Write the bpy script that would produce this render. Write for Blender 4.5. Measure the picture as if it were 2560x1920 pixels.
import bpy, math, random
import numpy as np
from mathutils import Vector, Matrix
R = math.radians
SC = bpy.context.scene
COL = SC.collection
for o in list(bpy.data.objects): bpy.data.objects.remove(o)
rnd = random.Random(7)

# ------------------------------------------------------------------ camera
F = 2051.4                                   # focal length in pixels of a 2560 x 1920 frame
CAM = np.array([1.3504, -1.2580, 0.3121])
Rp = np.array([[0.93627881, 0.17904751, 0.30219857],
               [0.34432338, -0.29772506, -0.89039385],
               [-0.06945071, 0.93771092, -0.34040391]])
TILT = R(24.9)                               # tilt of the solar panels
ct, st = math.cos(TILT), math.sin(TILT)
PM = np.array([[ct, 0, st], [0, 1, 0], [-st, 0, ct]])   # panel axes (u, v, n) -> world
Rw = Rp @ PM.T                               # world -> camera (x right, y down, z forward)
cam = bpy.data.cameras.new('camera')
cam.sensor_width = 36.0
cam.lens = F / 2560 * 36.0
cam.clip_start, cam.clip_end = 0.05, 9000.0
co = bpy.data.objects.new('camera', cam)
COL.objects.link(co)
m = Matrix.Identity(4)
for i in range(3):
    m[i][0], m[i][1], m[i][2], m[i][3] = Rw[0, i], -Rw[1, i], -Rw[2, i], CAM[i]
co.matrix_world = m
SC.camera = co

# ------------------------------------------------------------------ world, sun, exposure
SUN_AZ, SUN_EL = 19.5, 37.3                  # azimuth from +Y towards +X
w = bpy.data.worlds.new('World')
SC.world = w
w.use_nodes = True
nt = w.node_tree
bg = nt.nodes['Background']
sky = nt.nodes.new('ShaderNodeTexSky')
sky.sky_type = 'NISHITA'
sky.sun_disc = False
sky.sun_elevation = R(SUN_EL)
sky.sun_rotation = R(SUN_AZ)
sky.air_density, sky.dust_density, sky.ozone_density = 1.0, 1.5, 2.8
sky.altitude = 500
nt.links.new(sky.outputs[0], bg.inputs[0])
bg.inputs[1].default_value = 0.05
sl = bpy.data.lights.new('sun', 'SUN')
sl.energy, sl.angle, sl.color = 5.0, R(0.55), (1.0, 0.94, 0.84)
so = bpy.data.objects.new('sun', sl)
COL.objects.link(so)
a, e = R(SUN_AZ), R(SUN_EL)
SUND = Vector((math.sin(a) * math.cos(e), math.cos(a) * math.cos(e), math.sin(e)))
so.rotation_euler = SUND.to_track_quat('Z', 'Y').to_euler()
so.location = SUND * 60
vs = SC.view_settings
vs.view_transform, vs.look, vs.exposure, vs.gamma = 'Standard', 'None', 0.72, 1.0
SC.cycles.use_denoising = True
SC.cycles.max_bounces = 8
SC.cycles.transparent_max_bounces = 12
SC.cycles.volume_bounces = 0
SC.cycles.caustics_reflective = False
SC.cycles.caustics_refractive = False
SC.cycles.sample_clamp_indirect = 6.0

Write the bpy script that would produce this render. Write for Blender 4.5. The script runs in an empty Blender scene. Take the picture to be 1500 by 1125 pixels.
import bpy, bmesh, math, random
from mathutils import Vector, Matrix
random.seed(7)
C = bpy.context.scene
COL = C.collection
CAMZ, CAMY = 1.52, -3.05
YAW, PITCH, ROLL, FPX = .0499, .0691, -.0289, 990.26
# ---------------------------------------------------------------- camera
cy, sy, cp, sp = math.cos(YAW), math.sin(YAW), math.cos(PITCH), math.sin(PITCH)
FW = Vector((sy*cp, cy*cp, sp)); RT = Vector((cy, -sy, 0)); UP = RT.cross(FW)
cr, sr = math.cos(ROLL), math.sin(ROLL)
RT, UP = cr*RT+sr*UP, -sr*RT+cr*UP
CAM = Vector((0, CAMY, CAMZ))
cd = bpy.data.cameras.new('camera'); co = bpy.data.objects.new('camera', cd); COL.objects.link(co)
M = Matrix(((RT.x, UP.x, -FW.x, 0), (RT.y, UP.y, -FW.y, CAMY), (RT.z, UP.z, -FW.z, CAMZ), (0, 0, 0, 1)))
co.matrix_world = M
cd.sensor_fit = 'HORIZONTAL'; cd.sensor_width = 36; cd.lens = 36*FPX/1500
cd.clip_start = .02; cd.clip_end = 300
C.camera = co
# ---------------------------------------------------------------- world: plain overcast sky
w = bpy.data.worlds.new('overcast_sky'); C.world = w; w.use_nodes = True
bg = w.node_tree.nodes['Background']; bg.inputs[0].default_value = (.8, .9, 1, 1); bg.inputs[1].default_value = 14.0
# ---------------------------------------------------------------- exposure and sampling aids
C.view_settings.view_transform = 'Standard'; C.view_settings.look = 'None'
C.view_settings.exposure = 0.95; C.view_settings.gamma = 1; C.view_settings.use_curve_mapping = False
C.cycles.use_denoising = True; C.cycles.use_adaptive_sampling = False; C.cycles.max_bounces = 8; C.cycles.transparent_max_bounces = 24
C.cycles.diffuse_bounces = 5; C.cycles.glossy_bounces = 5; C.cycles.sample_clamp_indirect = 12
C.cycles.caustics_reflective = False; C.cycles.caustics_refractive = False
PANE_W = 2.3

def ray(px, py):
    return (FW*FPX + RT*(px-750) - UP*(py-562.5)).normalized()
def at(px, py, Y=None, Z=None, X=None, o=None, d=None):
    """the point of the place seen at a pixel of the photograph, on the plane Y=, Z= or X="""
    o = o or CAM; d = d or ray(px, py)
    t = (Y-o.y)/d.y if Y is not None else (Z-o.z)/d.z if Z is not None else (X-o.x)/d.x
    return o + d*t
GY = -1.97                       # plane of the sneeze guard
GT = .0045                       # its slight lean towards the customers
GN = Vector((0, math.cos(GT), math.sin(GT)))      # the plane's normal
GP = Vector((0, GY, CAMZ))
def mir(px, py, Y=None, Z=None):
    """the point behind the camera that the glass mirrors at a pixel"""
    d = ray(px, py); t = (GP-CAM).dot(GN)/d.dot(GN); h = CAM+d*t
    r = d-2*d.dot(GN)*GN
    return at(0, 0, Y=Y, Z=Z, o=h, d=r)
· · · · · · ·
:: The problem ::
Write out all the entries exactly.

:: Answer to the exercise ::
Write the bpy script that would produce this render. Write for Blender 4.5. Measure the picture as if it were 2560x1920 pixels.
import bpy, math, random
import numpy as np
from mathutils import Vector, Matrix
R = math.radians
SC = bpy.context.scene
COL = SC.collection
for o in list(bpy.data.objects): bpy.data.objects.remove(o)
rnd = random.Random(7)

# ------------------------------------------------------------------ camera
F = 2051.4                                   # focal length in pixels of a 2560 x 1920 frame
CAM = np.array([1.3504, -1.2580, 0.3121])
Rp = np.array([[0.93627881, 0.17904751, 0.30219857],
               [0.34432338, -0.29772506, -0.89039385],
               [-0.06945071, 0.93771092, -0.34040391]])
TILT = R(24.9)                               # tilt of the solar panels
ct, st = math.cos(TILT), math.sin(TILT)
PM = np.array([[ct, 0, st], [0, 1, 0], [-st, 0, ct]])   # panel axes (u, v, n) -> world
Rw = Rp @ PM.T                               # world -> camera (x right, y down, z forward)
cam = bpy.data.cameras.new('camera')
cam.sensor_width = 36.0
cam.lens = F / 2560 * 36.0
cam.clip_start, cam.clip_end = 0.05, 9000.0
co = bpy.data.objects.new('camera', cam)
COL.objects.link(co)
m = Matrix.Identity(4)
for i in range(3):
    m[i][0], m[i][1], m[i][2], m[i][3] = Rw[0, i], -Rw[1, i], -Rw[2, i], CAM[i]
co.matrix_world = m
SC.camera = co

# ------------------------------------------------------------------ world, sun, exposure
SUN_AZ, SUN_EL = 19.5, 37.3                  # azimuth from +Y towards +X
w = bpy.data.worlds.new('World')
SC.world = w
w.use_nodes = True
nt = w.node_tree
bg = nt.nodes['Background']
sky = nt.nodes.new('ShaderNodeTexSky')
sky.sky_type = 'NISHITA'
sky.sun_disc = False
sky.sun_elevation = R(SUN_EL)
sky.sun_rotation = R(SUN_AZ)
sky.air_density, sky.dust_density, sky.ozone_density = 1.0, 1.5, 2.8
sky.altitude = 500
nt.links.new(sky.outputs[0], bg.inputs[0])
bg.inputs[1].default_value = 0.05
sl = bpy.data.lights.new('sun', 'SUN')
sl.energy, sl.angle, sl.color = 5.0, R(0.55), (1.0, 0.94, 0.84)
so = bpy.data.objects.new('sun', sl)
COL.objects.link(so)
a, e = R(SUN_AZ), R(SUN_EL)
SUND = Vector((math.sin(a) * math.cos(e), math.cos(a) * math.cos(e), math.sin(e)))
so.rotation_euler = SUND.to_track_quat('Z', 'Y').to_euler()
so.location = SUND * 60
vs = SC.view_settings
vs.view_transform, vs.look, vs.exposure, vs.gamma = 'Standard', 'None', 0.72, 1.0
SC.cycles.use_denoising = True
SC.cycles.max_bounces = 8
SC.cycles.transparent_max_bounces = 12
SC.cycles.volume_bounces = 0
SC.cycles.caustics_reflective = False
SC.cycles.caustics_refractive = False
SC.cycles.sample_clamp_indirect = 6.0

Write the bpy script that would produce this render. Write for Blender 4.5. The script runs in an empty Blender scene. Take the picture to be 1500 by 1125 pixels.
import bpy, bmesh, math, random
from mathutils import Vector, Matrix
random.seed(7)
C = bpy.context.scene
COL = C.collection
CAMZ, CAMY = 1.52, -3.05
YAW, PITCH, ROLL, FPX = .0499, .0691, -.0289, 990.26
# ---------------------------------------------------------------- camera
cy, sy, cp, sp = math.cos(YAW), math.sin(YAW), math.cos(PITCH), math.sin(PITCH)
FW = Vector((sy*cp, cy*cp, sp)); RT = Vector((cy, -sy, 0)); UP = RT.cross(FW)
cr, sr = math.cos(ROLL), math.sin(ROLL)
RT, UP = cr*RT+sr*UP, -sr*RT+cr*UP
CAM = Vector((0, CAMY, CAMZ))
cd = bpy.data.cameras.new('camera'); co = bpy.data.objects.new('camera', cd); COL.objects.link(co)
M = Matrix(((RT.x, UP.x, -FW.x, 0), (RT.y, UP.y, -FW.y, CAMY), (RT.z, UP.z, -FW.z, CAMZ), (0, 0, 0, 1)))
co.matrix_world = M
cd.sensor_fit = 'HORIZONTAL'; cd.sensor_width = 36; cd.lens = 36*FPX/1500
cd.clip_start = .02; cd.clip_end = 300
C.camera = co
# ---------------------------------------------------------------- world: plain overcast sky
w = bpy.data.worlds.new('overcast_sky'); C.world = w; w.use_nodes = True
bg = w.node_tree.nodes['Background']; bg.inputs[0].default_value = (.8, .9, 1, 1); bg.inputs[1].default_value = 14.0
# ---------------------------------------------------------------- exposure and sampling aids
C.view_settings.view_transform = 'Standard'; C.view_settings.look = 'None'
C.view_settings.exposure = 0.95; C.view_settings.gamma = 1; C.view_settings.use_curve_mapping = False
C.cycles.use_denoising = True; C.cycles.use_adaptive_sampling = False; C.cycles.max_bounces = 8; C.cycles.transparent_max_bounces = 24
C.cycles.diffuse_bounces = 5; C.cycles.glossy_bounces = 5; C.cycles.sample_clamp_indirect = 12
C.cycles.caustics_reflective = False; C.cycles.caustics_refractive = False
PANE_W = 2.3

def ray(px, py):
    return (FW*FPX + RT*(px-750) - UP*(py-562.5)).normalized()
def at(px, py, Y=None, Z=None, X=None, o=None, d=None):
    """the point of the place seen at a pixel of the photograph, on the plane Y=, Z= or X="""
    o = o or CAM; d = d or ray(px, py)
    t = (Y-o.y)/d.y if Y is not None else (Z-o.z)/d.z if Z is not None else (X-o.x)/d.x
    return o + d*t
GY = -1.97                       # plane of the sneeze guard
GT = .0045                       # its slight lean towards the customers
GN = Vector((0, math.cos(GT), math.sin(GT)))      # the plane's normal
GP = Vector((0, GY, CAMZ))
def mir(px, py, Y=None, Z=None):
    """the point behind the camera that the glass mirrors at a pixel"""
    d = ray(px, py); t = (GP-CAM).dot(GN)/d.dot(GN); h = CAM+d*t
    r = d-2*d.dot(GN)*GN
    return at(0, 0, Y=Y, Z=Z, o=h, d=r)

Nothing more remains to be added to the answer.